DATASET EXCERPT.
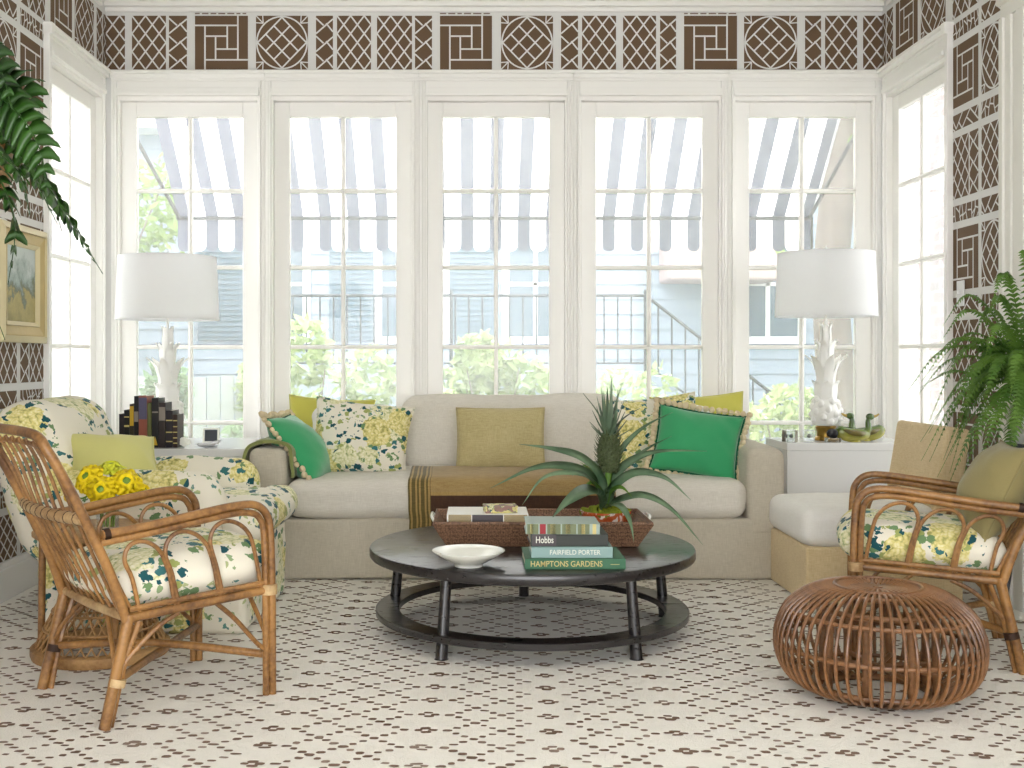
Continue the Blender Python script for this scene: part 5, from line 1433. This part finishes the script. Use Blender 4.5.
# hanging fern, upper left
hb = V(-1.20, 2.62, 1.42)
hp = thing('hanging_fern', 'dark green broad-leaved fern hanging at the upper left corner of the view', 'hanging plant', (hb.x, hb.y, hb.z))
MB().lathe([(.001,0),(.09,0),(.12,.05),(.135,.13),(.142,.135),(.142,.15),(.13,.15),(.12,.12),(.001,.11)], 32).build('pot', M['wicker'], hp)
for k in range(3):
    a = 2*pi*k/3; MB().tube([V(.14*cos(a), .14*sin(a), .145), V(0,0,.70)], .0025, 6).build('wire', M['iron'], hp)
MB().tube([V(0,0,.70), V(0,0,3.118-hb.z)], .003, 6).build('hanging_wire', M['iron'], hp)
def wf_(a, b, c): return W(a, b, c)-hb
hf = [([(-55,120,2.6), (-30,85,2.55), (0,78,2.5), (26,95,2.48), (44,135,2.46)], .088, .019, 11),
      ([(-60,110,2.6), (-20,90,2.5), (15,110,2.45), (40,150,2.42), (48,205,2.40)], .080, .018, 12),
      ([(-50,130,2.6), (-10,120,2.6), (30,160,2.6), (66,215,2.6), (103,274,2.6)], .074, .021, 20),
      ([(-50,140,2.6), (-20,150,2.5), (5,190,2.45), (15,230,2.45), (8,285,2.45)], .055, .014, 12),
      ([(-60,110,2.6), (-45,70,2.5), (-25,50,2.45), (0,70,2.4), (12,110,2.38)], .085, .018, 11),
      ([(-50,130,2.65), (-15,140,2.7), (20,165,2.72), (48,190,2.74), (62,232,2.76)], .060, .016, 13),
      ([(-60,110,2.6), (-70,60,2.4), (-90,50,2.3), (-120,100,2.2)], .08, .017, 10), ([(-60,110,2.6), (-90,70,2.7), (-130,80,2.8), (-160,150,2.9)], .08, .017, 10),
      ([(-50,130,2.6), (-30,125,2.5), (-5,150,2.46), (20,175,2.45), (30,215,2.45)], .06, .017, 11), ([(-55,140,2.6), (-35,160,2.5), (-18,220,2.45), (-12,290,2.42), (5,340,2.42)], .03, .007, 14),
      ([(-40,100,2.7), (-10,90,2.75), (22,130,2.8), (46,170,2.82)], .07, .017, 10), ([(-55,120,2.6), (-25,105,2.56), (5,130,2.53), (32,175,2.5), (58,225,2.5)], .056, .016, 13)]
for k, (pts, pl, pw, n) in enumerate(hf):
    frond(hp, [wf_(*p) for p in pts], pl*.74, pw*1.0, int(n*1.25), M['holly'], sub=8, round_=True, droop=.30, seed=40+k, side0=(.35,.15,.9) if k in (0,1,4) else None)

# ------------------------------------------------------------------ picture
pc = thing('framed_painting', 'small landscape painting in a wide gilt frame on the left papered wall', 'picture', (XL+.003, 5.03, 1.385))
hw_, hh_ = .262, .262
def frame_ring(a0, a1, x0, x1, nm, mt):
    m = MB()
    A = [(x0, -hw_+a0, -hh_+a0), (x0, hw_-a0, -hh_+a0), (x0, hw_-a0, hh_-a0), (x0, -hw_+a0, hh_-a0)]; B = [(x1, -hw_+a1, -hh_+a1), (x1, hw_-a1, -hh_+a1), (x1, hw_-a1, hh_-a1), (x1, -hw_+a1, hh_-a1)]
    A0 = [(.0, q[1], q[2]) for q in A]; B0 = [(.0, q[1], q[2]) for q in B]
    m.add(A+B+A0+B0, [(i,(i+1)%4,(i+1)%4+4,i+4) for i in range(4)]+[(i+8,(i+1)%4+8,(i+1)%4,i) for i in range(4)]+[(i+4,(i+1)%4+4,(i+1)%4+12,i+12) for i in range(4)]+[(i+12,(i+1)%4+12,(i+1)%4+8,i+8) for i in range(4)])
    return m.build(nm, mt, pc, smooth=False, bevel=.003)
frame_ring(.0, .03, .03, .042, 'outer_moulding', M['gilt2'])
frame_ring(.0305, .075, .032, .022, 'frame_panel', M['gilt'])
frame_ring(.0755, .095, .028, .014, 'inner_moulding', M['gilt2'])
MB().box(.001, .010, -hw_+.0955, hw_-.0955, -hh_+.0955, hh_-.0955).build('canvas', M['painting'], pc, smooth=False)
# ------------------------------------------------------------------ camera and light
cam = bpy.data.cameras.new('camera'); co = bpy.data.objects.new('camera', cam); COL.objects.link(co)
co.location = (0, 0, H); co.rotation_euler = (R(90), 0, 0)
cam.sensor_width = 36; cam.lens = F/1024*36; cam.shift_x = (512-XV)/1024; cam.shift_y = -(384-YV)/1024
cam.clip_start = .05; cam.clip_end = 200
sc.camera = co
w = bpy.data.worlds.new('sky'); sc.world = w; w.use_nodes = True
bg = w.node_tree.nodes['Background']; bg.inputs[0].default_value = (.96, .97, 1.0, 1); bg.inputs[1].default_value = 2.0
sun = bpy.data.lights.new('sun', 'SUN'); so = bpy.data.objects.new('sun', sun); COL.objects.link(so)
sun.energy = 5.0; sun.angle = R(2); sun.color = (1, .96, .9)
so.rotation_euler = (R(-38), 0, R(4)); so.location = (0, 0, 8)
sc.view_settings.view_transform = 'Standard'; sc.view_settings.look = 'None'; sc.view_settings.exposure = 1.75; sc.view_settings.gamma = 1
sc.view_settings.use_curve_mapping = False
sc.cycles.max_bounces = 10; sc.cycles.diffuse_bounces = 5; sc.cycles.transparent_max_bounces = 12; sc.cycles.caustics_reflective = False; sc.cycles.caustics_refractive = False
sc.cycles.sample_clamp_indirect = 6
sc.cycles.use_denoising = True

OBJECTIVE. Repeat only the lines between the start of the data and the line with "frond(hp, [wf_(*p) for", including those two lines, and skip the pictures.

THE RESULT.
Continue the Blender Python script for this scene: part 5, from line 1433. This part finishes the script. Use Blender 4.5.
# hanging fern, upper left
hb = V(-1.20, 2.62, 1.42)
hp = thing('hanging_fern', 'dark green broad-leaved fern hanging at the upper left corner of the view', 'hanging plant', (hb.x, hb.y, hb.z))
MB().lathe([(.001,0),(.09,0),(.12,.05),(.135,.13),(.142,.135),(.142,.15),(.13,.15),(.12,.12),(.001,.11)], 32).build('pot', M['wicker'], hp)
for k in range(3):
    a = 2*pi*k/3; MB().tube([V(.14*cos(a), .14*sin(a), .145), V(0,0,.70)], .0025, 6).build('wire', M['iron'], hp)
MB().tube([V(0,0,.70), V(0,0,3.118-hb.z)], .003, 6).build('hanging_wire', M['iron'], hp)
def wf_(a, b, c): return W(a, b, c)-hb
hf = [([(-55,120,2.6), (-30,85,2.55), (0,78,2.5), (26,95,2.48), (44,135,2.46)], .088, .019, 11),
      ([(-60,110,2.6), (-20,90,2.5), (15,110,2.45), (40,150,2.42), (48,205,2.40)], .080, .018, 12),
      ([(-50,130,2.6), (-10,120,2.6), (30,160,2.6), (66,215,2.6), (103,274,2.6)], .074, .021, 20),
      ([(-50,140,2.6), (-20,150,2.5), (5,190,2.45), (15,230,2.45), (8,285,2.45)], .055, .014, 12),
      ([(-60,110,2.6), (-45,70,2.5), (-25,50,2.45), (0,70,2.4), (12,110,2.38)], .085, .018, 11),
      ([(-50,130,2.65), (-15,140,2.7), (20,165,2.72), (48,190,2.74), (62,232,2.76)], .060, .016, 13),
      ([(-60,110,2.6), (-70,60,2.4), (-90,50,2.3), (-120,100,2.2)], .08, .017, 10), ([(-60,110,2.6), (-90,70,2.7), (-130,80,2.8), (-160,150,2.9)], .08, .017, 10),
      ([(-50,130,2.6), (-30,125,2.5), (-5,150,2.46), (20,175,2.45), (30,215,2.45)], .06, .017, 11), ([(-55,140,2.6), (-35,160,2.5), (-18,220,2.45), (-12,290,2.42), (5,340,2.42)], .03, .007, 14),
      ([(-40,100,2.7), (-10,90,2.75), (22,130,2.8), (46,170,2.82)], .07, .017, 10), ([(-55,120,2.6), (-25,105,2.56), (5,130,2.53), (32,175,2.5), (58,225,2.5)], .056, .016, 13)]
for k, (pts, pl, pw, n) in enumerate(hf):
    frond(hp, [wf_(*p) for p in pts], pl*.74, pw*1.0, int(n*1.25), M['holly'], sub=8, round_=True, droop=.30, seed=40+k, side0=(.35,.15,.9) if k in (0,1,4) else None)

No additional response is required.